→ **CHALLENGE**:
Each line of the material below should be reproduced exactly.

→ **MATERIAL**:
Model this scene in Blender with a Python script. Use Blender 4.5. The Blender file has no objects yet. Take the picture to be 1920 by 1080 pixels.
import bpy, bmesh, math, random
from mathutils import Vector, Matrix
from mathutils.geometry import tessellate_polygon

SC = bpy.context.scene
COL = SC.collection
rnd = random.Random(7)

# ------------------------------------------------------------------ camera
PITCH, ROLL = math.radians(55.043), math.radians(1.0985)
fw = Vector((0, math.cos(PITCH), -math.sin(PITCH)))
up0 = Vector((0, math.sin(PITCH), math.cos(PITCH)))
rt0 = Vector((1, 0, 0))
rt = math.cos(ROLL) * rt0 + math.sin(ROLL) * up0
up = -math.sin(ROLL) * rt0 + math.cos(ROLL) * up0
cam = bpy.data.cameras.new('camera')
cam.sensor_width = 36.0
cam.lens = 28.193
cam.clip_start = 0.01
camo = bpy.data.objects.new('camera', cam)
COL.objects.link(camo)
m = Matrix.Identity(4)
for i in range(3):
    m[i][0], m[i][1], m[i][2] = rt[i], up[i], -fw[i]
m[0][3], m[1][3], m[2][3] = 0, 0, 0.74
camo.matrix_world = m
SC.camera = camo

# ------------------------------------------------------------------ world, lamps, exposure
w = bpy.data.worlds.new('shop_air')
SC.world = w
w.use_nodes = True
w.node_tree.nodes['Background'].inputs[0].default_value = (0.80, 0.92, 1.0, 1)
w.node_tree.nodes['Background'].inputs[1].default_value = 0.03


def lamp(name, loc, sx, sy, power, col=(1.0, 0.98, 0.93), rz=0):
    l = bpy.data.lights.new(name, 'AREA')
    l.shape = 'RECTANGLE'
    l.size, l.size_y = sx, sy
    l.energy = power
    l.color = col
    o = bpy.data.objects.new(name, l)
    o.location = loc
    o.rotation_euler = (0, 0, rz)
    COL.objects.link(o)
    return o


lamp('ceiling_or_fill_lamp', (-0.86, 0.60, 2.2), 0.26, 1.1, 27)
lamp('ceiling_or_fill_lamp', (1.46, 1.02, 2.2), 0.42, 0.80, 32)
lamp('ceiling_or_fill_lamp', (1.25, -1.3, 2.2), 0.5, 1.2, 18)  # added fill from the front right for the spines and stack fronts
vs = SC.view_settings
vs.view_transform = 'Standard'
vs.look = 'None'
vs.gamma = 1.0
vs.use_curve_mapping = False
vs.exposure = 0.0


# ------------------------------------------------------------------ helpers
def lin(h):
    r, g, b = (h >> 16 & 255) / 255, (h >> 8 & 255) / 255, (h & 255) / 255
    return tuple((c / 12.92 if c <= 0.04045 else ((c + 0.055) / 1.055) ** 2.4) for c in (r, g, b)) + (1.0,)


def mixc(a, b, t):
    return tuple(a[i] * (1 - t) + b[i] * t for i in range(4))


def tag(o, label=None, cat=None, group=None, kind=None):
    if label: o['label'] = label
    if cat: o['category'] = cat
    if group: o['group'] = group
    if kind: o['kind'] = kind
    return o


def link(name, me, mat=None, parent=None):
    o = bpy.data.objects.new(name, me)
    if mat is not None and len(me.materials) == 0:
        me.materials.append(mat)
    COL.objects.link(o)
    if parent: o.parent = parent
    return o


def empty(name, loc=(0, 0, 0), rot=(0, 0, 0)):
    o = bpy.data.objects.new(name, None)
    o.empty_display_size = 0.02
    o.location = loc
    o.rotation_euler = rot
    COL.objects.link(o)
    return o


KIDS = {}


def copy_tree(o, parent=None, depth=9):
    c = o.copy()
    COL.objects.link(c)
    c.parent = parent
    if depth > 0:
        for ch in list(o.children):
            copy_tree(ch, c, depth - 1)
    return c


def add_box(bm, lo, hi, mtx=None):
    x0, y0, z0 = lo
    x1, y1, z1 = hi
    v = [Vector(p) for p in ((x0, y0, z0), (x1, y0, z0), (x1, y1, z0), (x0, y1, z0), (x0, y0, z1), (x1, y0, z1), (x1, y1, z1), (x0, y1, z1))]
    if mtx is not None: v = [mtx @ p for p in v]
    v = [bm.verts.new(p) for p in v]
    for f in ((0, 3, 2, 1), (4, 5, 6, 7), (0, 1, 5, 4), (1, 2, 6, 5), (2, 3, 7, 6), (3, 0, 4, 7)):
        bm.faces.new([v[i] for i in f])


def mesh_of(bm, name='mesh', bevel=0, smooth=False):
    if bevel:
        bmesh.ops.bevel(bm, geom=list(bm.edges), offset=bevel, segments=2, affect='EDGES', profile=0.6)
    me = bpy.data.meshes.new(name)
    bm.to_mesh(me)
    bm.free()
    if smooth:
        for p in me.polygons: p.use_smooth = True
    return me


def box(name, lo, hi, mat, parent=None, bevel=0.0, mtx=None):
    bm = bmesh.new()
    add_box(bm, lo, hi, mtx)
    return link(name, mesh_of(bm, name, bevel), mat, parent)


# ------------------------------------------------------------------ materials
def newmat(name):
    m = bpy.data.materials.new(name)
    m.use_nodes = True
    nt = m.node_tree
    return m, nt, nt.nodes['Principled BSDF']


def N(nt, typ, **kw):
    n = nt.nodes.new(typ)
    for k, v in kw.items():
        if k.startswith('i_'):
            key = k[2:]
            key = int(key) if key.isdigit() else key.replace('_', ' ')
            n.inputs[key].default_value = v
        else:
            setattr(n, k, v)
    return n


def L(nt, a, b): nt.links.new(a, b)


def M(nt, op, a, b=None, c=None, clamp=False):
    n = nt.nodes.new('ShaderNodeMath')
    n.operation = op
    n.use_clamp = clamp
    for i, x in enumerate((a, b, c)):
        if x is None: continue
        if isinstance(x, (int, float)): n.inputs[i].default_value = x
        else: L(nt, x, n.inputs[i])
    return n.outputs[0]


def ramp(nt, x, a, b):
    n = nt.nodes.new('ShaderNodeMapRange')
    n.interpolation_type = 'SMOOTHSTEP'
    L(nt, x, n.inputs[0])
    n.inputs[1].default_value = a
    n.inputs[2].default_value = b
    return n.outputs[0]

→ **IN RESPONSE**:
Model this scene in Blender with a Python script. Use Blender 4.5. The Blender file has no objects yet. Take the picture to be 1920 by 1080 pixels.
import bpy, bmesh, math, random
from mathutils import Vector, Matrix
from mathutils.geometry import tessellate_polygon

SC = bpy.context.scene
COL = SC.collection
rnd = random.Random(7)

# ------------------------------------------------------------------ camera
PITCH, ROLL = math.radians(55.043), math.radians(1.0985)
fw = Vector((0, math.cos(PITCH), -math.sin(PITCH)))
up0 = Vector((0, math.sin(PITCH), math.cos(PITCH)))
rt0 = Vector((1, 0, 0))
rt = math.cos(ROLL) * rt0 + math.sin(ROLL) * up0
up = -math.sin(ROLL) * rt0 + math.cos(ROLL) * up0
cam = bpy.data.cameras.new('camera')
cam.sensor_width = 36.0
cam.lens = 28.193
cam.clip_start = 0.01
camo = bpy.data.objects.new('camera', cam)
COL.objects.link(camo)
m = Matrix.Identity(4)
for i in range(3):
    m[i][0], m[i][1], m[i][2] = rt[i], up[i], -fw[i]
m[0][3], m[1][3], m[2][3] = 0, 0, 0.74
camo.matrix_world = m
SC.camera = camo

# ------------------------------------------------------------------ world, lamps, exposure
w = bpy.data.worlds.new('shop_air')
SC.world = w
w.use_nodes = True
w.node_tree.nodes['Background'].inputs[0].default_value = (0.80, 0.92, 1.0, 1)
w.node_tree.nodes['Background'].inputs[1].default_value = 0.03


def lamp(name, loc, sx, sy, power, col=(1.0, 0.98, 0.93), rz=0):
    l = bpy.data.lights.new(name, 'AREA')
    l.shape = 'RECTANGLE'
    l.size, l.size_y = sx, sy
    l.energy = power
    l.color = col
    o = bpy.data.objects.new(name, l)
    o.location = loc
    o.rotation_euler = (0, 0, rz)
    COL.objects.link(o)
    return o


lamp('ceiling_or_fill_lamp', (-0.86, 0.60, 2.2), 0.26, 1.1, 27)
lamp('ceiling_or_fill_lamp', (1.46, 1.02, 2.2), 0.42, 0.80, 32)
lamp('ceiling_or_fill_lamp', (1.25, -1.3, 2.2), 0.5, 1.2, 18)  # added fill from the front right for the spines and stack fronts
vs = SC.view_settings
vs.view_transform = 'Standard'
vs.look = 'None'
vs.gamma = 1.0
vs.use_curve_mapping = False
vs.exposure = 0.0


# ------------------------------------------------------------------ helpers
def lin(h):
    r, g, b = (h >> 16 & 255) / 255, (h >> 8 & 255) / 255, (h & 255) / 255
    return tuple((c / 12.92 if c <= 0.04045 else ((c + 0.055) / 1.055) ** 2.4) for c in (r, g, b)) + (1.0,)


def mixc(a, b, t):
    return tuple(a[i] * (1 - t) + b[i] * t for i in range(4))


def tag(o, label=None, cat=None, group=None, kind=None):
    if label: o['label'] = label
    if cat: o['category'] = cat
    if group: o['group'] = group
    if kind: o['kind'] = kind
    return o


def link(name, me, mat=None, parent=None):
    o = bpy.data.objects.new(name, me)
    if mat is not None and len(me.materials) == 0:
        me.materials.append(mat)
    COL.objects.link(o)
    if parent: o.parent = parent
    return o


def empty(name, loc=(0, 0, 0), rot=(0, 0, 0)):
    o = bpy.data.objects.new(name, None)
    o.empty_display_size = 0.02
    o.location = loc
    o.rotation_euler = rot
    COL.objects.link(o)
    return o


KIDS = {}


def copy_tree(o, parent=None, depth=9):
    c = o.copy()
    COL.objects.link(c)
    c.parent = parent
    if depth > 0:
        for ch in list(o.children):
            copy_tree(ch, c, depth - 1)
    return c


def add_box(bm, lo, hi, mtx=None):
    x0, y0, z0 = lo
    x1, y1, z1 = hi
    v = [Vector(p) for p in ((x0, y0, z0), (x1, y0, z0), (x1, y1, z0), (x0, y1, z0), (x0, y0, z1), (x1, y0, z1), (x1, y1, z1), (x0, y1, z1))]
    if mtx is not None: v = [mtx @ p for p in v]
    v = [bm.verts.new(p) for p in v]
    for f in ((0, 3, 2, 1), (4, 5, 6, 7), (0, 1, 5, 4), (1, 2, 6, 5), (2, 3, 7, 6), (3, 0, 4, 7)):
        bm.faces.new([v[i] for i in f])


def mesh_of(bm, name='mesh', bevel=0, smooth=False):
    if bevel:
        bmesh.ops.bevel(bm, geom=list(bm.edges), offset=bevel, segments=2, affect='EDGES', profile=0.6)
    me = bpy.data.meshes.new(name)
    bm.to_mesh(me)
    bm.free()
    if smooth:
        for p in me.polygons: p.use_smooth = True
    return me


def box(name, lo, hi, mat, parent=None, bevel=0.0, mtx=None):
    bm = bmesh.new()
    add_box(bm, lo, hi, mtx)
    return link(name, mesh_of(bm, name, bevel), mat, parent)


# ------------------------------------------------------------------ materials
def newmat(name):
    m = bpy.data.materials.new(name)
    m.use_nodes = True
    nt = m.node_tree
    return m, nt, nt.nodes['Principled BSDF']


def N(nt, typ, **kw):
    n = nt.nodes.new(typ)
    for k, v in kw.items():
        if k.startswith('i_'):
            key = k[2:]
            key = int(key) if key.isdigit() else key.replace('_', ' ')
            n.inputs[key].default_value = v
        else:
            setattr(n, k, v)
    return n


def L(nt, a, b): nt.links.new(a, b)


def M(nt, op, a, b=None, c=None, clamp=False):
    n = nt.nodes.new('ShaderNodeMath')
    n.operation = op
    n.use_clamp = clamp
    for i, x in enumerate((a, b, c)):
        if x is None: continue
        if isinstance(x, (int, float)): n.inputs[i].default_value = x
        else: L(nt, x, n.inputs[i])
    return n.outputs[0]


def ramp(nt, x, a, b):
    n = nt.nodes.new('ShaderNodeMapRange')
    n.interpolation_type = 'SMOOTHSTEP'
    L(nt, x, n.inputs[0])
    n.inputs[1].default_value = a
    n.inputs[2].default_value = b
    return n.outputs[0]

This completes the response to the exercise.